The team’s fourth member, Ty Swiler, has also worked for Beachners since he turned 18. Swiler’s father, Bob, also worked at Beachner Bros.

“Calvin and my dad have been friends for a long time, and his boys are just a few years younger than me, so we’ve always hung out,” Swiler said. “I started working for Beachner Bros. when I turned 18 in January 2013 and started rodeoing with them that year as well.”

Sticking to the basics

The WRCA World Championship Ranch rodeo takes place over four days with two rounds of five events — Team Penning, Stray Gathering, Wild Cow Milking, Team Branding and Ranch Bronc Riding. Teams are scored out of 10 in each event, with first receiving 10 points and on down. Failure to complete the event, or a “no time,” earns a team zero points.

Teams also gain extra points for winning the average, or best average score in a single event over the four days. The Beachner team won the average in both the team penning and wild cow milking events.

Calvin Kendall said consistency is the key, often more important than speed, even though events are timed. If a team wins one or two events but earns zero points in others for no times, they may be beaten by a team with a score in every event.

He praised the consistency of his three teammates, remembering in 2012 when Cody was their number one roper at 16 years old.

“The kid’s consistent. One time we went, you know it’s two full rounds, and he never missed a loop the whole time we were there,” Calvin said of Cody. “And I think this time he may have missed one heel loop in the stray gathering, but other than that, he was on. All three of those boys.
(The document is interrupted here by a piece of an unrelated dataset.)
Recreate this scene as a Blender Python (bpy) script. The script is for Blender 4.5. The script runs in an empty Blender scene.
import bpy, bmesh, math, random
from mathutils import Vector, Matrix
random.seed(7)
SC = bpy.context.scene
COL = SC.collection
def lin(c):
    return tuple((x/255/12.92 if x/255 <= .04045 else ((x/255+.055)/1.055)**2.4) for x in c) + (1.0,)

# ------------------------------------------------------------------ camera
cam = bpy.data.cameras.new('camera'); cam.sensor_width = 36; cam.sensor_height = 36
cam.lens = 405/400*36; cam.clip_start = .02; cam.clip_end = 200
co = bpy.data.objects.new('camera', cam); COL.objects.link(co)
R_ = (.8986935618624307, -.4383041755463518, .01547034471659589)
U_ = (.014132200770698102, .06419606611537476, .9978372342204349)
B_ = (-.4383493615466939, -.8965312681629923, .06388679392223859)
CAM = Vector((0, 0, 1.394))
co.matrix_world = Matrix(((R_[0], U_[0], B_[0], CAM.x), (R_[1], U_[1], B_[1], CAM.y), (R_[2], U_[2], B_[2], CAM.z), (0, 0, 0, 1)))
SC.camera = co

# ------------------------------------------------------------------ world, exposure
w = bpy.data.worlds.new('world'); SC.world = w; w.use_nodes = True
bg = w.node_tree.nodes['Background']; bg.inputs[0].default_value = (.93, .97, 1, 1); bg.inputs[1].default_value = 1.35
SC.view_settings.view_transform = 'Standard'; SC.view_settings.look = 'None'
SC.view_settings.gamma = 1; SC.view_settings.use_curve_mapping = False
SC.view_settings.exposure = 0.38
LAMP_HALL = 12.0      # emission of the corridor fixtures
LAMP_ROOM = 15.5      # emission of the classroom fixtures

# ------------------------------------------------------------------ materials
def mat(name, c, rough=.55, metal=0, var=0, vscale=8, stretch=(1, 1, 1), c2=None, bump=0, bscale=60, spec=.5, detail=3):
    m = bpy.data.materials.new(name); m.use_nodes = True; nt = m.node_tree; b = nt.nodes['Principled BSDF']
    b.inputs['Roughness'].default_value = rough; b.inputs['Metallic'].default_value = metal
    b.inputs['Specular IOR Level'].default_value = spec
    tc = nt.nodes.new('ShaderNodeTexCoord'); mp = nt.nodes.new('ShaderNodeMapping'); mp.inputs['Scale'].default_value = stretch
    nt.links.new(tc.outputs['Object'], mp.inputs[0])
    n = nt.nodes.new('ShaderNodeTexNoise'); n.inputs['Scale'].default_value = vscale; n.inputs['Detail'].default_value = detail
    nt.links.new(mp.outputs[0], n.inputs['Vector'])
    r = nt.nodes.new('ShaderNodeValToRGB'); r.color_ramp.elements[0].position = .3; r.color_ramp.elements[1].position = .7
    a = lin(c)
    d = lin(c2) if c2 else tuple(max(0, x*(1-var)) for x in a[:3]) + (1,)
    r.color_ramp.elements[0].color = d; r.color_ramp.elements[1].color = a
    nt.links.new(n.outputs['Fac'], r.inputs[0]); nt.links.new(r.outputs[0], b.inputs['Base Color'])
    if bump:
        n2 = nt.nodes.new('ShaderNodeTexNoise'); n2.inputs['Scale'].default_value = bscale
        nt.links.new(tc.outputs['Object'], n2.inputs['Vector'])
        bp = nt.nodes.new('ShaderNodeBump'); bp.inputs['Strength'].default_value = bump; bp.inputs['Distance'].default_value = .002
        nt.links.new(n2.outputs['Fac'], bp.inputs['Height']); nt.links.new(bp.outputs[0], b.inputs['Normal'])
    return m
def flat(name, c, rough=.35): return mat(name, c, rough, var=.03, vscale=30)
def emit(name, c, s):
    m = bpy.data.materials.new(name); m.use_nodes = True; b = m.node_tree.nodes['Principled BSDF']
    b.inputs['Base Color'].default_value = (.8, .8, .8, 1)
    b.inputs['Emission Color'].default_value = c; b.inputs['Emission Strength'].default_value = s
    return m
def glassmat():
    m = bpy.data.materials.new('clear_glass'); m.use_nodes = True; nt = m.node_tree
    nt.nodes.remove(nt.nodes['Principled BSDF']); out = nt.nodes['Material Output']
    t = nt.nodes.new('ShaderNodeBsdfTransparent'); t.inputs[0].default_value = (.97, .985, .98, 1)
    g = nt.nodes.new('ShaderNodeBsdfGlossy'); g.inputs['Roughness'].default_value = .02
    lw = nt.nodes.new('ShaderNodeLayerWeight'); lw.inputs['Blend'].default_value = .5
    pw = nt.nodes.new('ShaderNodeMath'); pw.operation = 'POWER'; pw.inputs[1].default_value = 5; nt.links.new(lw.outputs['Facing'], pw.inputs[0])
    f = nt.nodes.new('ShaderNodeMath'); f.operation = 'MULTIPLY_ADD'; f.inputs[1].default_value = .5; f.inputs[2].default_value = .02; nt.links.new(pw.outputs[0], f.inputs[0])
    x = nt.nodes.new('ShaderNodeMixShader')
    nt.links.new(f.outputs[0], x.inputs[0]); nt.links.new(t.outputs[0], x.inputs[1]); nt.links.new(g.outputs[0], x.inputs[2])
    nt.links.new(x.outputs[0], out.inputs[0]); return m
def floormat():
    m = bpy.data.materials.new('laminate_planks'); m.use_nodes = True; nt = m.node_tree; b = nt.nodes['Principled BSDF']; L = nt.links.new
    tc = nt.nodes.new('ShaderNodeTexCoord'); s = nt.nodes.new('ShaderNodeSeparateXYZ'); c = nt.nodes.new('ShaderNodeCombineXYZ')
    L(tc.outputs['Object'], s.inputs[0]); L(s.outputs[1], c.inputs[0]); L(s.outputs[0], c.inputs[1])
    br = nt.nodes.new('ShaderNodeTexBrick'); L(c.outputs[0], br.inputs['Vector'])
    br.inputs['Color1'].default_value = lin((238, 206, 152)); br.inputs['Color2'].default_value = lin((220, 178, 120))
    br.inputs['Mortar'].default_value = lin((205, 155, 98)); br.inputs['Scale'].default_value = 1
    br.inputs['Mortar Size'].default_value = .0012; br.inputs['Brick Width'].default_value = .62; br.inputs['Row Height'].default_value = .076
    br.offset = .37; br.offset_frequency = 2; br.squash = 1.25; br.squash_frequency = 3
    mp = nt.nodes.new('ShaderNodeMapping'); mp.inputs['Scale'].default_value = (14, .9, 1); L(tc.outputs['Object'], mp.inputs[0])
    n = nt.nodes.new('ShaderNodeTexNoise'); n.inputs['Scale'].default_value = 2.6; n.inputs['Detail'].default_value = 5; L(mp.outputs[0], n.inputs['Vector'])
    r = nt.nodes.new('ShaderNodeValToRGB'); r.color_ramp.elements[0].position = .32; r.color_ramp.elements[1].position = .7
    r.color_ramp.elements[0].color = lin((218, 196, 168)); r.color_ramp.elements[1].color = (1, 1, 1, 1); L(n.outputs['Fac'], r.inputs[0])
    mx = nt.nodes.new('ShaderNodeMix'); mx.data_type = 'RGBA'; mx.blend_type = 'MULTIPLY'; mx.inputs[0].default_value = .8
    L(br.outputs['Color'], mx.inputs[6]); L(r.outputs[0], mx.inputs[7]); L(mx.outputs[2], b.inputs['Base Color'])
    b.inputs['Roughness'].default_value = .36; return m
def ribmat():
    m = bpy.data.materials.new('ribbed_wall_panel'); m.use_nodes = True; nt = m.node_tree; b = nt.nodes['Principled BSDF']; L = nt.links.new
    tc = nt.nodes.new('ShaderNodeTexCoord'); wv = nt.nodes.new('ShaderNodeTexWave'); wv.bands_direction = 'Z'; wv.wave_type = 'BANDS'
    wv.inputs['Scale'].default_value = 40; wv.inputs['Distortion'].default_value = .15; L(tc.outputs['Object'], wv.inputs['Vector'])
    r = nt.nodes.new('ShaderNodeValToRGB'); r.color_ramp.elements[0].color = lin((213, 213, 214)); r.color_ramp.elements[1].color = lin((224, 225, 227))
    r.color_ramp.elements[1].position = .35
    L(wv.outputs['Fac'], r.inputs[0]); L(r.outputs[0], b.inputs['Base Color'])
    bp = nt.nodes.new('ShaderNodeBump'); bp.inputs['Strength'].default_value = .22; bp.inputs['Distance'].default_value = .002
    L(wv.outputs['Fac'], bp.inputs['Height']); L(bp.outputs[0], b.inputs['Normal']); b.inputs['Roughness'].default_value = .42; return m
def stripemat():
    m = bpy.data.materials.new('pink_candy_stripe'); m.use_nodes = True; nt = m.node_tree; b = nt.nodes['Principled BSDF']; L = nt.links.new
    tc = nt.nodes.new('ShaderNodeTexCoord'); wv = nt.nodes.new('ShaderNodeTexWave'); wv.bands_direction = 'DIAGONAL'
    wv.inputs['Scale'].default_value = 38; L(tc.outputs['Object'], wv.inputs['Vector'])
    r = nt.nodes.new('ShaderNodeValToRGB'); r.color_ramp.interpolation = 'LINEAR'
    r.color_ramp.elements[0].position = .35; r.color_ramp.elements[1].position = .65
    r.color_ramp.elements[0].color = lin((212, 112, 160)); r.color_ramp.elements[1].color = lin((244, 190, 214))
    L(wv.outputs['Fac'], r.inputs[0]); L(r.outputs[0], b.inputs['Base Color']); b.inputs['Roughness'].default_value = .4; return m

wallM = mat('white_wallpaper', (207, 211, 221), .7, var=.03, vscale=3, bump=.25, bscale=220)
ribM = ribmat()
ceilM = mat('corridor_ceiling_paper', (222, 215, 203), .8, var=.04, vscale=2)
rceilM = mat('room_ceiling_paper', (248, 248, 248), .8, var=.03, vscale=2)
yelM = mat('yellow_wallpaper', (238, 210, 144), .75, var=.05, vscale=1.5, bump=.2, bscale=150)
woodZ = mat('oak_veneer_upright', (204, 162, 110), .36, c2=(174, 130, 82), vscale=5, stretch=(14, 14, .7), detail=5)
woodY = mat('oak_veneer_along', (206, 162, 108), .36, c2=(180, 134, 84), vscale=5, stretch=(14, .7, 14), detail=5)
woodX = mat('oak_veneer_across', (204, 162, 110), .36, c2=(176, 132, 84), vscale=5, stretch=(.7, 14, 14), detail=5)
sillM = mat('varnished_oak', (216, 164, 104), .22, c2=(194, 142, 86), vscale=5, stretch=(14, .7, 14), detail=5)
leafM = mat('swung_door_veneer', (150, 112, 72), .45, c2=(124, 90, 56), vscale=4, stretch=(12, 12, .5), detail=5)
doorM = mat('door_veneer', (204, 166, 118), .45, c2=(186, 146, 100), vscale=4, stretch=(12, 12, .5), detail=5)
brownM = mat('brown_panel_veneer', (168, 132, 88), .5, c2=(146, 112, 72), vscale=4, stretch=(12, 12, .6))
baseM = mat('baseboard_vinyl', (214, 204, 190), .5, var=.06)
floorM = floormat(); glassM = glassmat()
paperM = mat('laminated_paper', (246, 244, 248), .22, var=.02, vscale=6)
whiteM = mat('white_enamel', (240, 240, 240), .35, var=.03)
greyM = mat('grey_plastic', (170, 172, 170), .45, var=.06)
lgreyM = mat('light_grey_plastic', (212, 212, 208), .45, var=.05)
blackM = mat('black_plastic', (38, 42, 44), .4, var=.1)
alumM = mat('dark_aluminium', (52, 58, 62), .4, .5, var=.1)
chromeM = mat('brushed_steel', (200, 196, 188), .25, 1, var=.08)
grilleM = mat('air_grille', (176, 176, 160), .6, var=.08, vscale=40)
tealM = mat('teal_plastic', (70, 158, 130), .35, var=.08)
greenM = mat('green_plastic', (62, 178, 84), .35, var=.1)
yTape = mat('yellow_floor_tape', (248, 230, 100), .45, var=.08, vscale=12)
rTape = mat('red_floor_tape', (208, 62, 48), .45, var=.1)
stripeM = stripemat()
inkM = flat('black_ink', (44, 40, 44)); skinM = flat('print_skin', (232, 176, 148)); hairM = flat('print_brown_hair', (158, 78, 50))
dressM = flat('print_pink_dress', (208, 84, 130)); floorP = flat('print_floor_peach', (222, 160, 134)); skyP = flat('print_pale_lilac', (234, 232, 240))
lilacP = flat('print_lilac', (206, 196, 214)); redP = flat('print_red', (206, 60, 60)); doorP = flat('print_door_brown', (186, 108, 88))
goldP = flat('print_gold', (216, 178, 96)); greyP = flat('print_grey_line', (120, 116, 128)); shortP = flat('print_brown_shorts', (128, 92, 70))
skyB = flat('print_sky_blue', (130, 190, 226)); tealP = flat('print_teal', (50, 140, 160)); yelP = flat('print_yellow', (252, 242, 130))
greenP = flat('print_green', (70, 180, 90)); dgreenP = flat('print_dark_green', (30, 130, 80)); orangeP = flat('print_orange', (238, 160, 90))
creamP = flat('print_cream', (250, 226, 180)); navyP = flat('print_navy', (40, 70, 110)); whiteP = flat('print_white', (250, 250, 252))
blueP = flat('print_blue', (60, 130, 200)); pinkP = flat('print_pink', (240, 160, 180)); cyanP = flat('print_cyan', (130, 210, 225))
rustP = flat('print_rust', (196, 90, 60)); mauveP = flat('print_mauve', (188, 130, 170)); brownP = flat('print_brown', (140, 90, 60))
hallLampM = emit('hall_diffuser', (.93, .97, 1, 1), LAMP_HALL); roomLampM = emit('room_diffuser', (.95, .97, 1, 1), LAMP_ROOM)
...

They ain’t real fast, but they’re consistent.”

Top Hands and Horses

The rodeo judges took note of the team’s consistency, especially of Swiler.

Swiler was award Reserve Top Hand for the entire finals rodeo. The Top Hand award goes to the cowboy who was the most helpful to his team's performance — essentially the ranch rodeo MVP — and Reserve Top Hand goes to the runner-up.

The team also received the Top American Quarter Horse and Top WCRR Horse awards for Little Tee J Paul, ridden at the finals by Cody Kendall. Judges score horses on their working skills as well for the award.

Haywire Cattle Co., another Kansas team, took home the Top Hand and Reserve Top WCRR Horse awards.

A Cowboy Culture

The Beachner Team wasn’t alone at the top, along with their awards, Haywire placed second overall. The Butler County-based team also won the average in two events, ranch bronc riding and team branding. They tied the arena record in the former.

The combined team of Broken H and Hebb ranches, based in Bronson, Kansas and Fall River, Kansas, placed fourth. Lonesome Pine, of Cedar Point, Kansas, set their second arena record at the finals in Team Penning. In 2015 they set the record in the wild cow milking and won the finals.

Teams from Minneapolis, Redfield and Cottonwood Falls, Kansas also qualified and competed at the WRCA finals.

“The ag industry in Kansas is very strong, and that plays a role,” Wall said. “There’s a lot of cattle on grass, and when you have that many head spread out, you have to have good hands to take care of them.”

The world champion stock trailer the Beachner team won took as much of a break as the team did once they left Amarillo. The Kendalls were back to work, with the trailer in tow, and Swiler was spending time in Colorado sharpening his skills in horse training.

Maybe next year they’ll try to win the whole thing again, but until then they’ll be practicing, doing what they do every day.